* [Directions for this task]
Records follow. Copy every line with "part".

* [Given records]

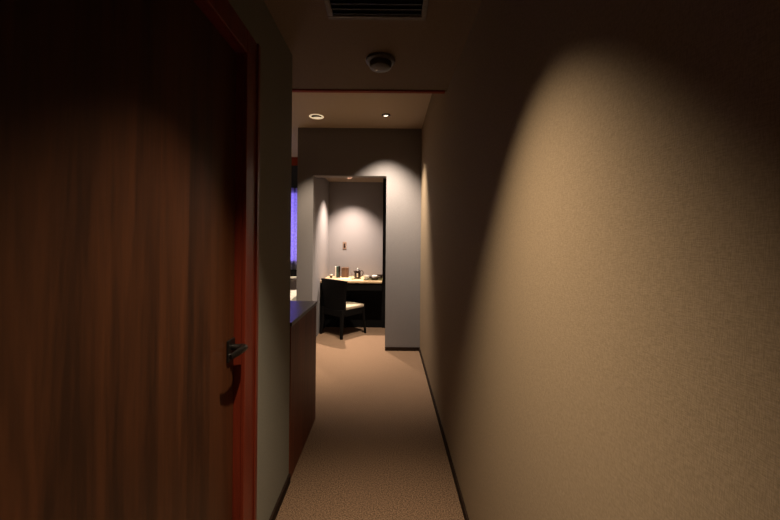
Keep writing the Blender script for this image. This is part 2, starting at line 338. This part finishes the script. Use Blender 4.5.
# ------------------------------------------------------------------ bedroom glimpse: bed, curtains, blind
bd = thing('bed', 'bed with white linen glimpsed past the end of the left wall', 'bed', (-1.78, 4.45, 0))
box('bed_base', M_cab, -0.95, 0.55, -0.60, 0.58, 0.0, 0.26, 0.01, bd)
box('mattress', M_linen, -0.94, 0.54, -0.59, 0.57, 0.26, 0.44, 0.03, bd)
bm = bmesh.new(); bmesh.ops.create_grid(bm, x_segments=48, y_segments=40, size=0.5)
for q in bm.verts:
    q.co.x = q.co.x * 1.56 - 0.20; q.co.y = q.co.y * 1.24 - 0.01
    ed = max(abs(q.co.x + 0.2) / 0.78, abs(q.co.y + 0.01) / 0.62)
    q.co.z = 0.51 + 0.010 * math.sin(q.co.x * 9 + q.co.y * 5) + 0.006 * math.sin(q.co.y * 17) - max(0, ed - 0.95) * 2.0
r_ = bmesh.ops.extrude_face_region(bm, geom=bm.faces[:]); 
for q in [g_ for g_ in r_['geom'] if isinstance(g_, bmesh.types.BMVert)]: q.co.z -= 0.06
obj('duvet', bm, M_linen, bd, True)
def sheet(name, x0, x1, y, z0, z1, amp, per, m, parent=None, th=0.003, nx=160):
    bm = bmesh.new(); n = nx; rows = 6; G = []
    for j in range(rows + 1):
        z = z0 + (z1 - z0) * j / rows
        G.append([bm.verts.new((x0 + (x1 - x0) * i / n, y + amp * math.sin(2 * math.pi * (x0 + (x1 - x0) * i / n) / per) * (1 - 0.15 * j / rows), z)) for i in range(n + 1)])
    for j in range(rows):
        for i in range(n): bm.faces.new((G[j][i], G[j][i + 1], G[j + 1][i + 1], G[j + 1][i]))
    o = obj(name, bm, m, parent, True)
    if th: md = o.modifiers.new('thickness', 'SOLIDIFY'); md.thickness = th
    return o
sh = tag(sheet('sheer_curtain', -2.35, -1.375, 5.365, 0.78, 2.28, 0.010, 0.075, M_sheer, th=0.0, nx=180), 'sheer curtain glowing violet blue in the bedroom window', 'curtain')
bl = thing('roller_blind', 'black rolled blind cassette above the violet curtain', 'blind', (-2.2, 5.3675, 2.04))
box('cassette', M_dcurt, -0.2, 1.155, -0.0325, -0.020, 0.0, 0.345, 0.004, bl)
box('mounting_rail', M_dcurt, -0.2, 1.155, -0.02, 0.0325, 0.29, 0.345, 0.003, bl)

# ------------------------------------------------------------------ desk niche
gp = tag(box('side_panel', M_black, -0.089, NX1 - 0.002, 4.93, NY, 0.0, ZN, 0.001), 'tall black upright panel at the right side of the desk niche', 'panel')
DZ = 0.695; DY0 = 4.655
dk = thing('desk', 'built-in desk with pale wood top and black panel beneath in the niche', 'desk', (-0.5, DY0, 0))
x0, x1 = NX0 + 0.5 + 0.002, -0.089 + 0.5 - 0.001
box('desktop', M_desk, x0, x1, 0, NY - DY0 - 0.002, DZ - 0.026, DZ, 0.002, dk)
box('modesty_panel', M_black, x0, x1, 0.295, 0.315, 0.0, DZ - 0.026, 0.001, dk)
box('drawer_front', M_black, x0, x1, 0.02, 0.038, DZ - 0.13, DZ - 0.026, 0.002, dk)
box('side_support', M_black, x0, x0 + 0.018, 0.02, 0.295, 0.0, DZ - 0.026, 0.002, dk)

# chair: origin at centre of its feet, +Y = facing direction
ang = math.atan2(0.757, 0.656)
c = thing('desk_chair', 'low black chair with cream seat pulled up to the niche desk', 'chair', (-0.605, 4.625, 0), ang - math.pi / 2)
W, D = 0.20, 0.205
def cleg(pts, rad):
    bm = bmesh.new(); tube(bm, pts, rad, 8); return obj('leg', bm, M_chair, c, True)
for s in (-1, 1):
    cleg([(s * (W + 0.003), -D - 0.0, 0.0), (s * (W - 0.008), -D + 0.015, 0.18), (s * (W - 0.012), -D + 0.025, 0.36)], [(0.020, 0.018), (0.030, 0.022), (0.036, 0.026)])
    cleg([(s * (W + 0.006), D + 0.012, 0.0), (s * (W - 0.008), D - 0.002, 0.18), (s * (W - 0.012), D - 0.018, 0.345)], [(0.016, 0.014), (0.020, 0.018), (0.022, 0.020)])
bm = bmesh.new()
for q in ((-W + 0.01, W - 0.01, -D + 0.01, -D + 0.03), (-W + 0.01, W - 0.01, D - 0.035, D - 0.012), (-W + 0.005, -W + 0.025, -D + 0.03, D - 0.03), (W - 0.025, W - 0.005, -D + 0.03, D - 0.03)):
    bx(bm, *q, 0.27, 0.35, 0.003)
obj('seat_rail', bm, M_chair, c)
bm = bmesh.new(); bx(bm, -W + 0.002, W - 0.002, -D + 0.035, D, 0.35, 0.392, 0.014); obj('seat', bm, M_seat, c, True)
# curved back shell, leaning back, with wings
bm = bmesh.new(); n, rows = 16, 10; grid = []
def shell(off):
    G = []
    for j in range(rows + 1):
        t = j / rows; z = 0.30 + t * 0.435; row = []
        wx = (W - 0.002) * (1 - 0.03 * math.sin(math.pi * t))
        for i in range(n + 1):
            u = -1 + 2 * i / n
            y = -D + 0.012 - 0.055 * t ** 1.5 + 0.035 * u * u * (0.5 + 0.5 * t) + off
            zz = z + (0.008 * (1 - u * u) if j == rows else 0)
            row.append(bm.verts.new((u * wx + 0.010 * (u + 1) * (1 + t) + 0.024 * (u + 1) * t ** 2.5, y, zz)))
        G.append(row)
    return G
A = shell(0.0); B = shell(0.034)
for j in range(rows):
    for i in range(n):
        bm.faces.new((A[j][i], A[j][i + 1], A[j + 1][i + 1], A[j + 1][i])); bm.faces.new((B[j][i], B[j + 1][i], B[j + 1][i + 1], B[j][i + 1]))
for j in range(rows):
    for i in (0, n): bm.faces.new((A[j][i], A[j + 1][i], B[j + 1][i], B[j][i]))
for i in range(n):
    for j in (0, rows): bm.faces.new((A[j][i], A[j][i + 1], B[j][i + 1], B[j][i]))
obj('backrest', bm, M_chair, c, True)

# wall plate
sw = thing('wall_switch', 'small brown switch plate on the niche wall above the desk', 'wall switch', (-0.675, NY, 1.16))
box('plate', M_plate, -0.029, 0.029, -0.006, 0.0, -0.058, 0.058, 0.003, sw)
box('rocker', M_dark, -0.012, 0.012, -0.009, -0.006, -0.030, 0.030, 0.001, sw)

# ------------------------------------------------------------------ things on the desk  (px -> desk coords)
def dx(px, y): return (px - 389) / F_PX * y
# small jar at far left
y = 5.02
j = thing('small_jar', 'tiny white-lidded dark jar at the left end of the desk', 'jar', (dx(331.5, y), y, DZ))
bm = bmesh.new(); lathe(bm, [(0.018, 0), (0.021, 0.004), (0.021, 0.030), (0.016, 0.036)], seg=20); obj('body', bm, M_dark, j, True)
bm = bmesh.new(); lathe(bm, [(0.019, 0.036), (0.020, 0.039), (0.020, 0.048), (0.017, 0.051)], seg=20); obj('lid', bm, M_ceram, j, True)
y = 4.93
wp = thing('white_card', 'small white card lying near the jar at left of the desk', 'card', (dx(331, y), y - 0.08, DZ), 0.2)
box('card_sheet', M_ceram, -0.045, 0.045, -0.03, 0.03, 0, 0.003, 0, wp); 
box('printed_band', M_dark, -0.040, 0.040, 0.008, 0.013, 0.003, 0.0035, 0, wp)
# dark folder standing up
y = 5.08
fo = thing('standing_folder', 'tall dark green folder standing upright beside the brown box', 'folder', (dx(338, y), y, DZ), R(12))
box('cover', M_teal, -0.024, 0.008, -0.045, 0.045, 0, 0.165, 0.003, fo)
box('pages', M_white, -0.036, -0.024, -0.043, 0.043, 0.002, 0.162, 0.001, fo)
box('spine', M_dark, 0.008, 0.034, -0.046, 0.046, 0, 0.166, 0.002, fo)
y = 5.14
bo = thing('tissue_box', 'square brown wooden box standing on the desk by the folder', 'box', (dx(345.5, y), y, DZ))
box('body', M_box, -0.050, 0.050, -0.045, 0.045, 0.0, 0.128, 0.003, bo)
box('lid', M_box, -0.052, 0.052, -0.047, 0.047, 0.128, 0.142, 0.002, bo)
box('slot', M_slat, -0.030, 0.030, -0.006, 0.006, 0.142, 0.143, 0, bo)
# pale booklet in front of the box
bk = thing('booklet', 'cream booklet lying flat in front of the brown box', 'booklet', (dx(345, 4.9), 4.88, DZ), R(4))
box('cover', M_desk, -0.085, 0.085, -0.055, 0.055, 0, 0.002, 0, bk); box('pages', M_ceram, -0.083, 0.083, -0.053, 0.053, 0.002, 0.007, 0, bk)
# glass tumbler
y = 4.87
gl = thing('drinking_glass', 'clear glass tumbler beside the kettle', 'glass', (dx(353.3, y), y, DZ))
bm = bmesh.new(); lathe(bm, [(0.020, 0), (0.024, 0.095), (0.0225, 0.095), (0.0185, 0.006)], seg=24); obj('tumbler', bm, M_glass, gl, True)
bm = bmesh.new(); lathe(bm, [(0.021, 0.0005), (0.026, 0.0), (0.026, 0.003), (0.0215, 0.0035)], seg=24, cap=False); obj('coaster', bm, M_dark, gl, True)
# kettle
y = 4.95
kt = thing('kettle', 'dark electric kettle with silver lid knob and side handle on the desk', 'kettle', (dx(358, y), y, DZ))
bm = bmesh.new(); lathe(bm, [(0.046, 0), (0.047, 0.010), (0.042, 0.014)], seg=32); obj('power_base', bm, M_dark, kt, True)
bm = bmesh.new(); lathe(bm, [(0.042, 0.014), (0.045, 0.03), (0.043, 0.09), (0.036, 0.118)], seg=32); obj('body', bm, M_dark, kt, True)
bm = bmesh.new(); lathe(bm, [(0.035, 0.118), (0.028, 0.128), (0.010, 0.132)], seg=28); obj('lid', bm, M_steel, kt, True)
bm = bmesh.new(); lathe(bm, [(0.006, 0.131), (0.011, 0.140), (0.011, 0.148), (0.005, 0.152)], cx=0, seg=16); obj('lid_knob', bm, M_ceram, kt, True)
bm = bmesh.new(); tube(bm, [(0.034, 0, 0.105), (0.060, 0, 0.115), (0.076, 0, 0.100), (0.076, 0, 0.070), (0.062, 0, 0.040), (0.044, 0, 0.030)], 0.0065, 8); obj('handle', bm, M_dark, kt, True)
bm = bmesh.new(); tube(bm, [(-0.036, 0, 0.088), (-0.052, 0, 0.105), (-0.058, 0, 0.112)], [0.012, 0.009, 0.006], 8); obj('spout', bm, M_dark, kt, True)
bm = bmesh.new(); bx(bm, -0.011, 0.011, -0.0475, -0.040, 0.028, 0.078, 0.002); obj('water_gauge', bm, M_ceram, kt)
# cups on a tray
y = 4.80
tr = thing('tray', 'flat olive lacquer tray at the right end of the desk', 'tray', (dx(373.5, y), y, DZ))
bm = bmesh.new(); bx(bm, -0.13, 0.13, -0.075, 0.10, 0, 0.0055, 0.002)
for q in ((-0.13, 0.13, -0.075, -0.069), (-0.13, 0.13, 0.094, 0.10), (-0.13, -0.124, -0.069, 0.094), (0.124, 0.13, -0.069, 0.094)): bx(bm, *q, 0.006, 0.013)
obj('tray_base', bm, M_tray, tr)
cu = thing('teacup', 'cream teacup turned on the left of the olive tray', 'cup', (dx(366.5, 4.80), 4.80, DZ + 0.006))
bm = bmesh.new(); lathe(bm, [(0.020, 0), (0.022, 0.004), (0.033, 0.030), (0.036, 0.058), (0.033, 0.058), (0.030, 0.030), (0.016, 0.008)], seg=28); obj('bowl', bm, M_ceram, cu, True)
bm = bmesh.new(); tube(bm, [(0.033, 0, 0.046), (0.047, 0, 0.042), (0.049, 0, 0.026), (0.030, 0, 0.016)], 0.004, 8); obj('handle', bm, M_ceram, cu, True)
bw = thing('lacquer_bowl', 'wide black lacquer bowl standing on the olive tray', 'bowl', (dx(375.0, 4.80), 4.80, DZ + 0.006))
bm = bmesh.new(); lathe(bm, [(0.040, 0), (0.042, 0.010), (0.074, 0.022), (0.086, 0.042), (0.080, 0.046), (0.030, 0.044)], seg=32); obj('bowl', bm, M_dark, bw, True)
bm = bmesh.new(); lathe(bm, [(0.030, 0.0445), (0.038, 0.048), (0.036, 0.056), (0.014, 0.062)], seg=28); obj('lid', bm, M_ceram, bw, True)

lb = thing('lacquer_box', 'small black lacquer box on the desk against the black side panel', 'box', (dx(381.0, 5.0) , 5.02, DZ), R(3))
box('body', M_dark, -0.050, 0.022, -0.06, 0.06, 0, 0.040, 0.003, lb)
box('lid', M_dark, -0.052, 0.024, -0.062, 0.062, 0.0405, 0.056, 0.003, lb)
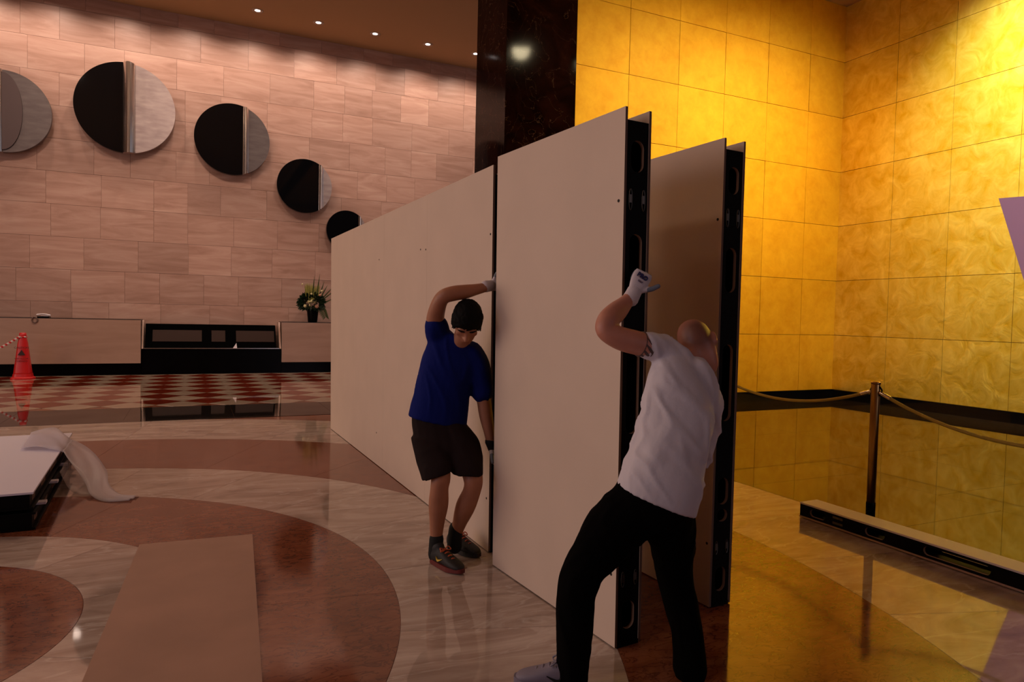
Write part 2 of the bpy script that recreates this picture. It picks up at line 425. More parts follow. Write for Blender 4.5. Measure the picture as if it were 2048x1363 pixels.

* [Answer to the task]
Keep writing the Blender script for this image. This is part 2, starting at line 338. This part finishes the script. Use Blender 4.5.
Write part 2 of the bpy script that recreates this picture. It picks up at line 425. More parts follow. Write for Blender 4.5. Measure the picture as if it were 2048x1363 pixels.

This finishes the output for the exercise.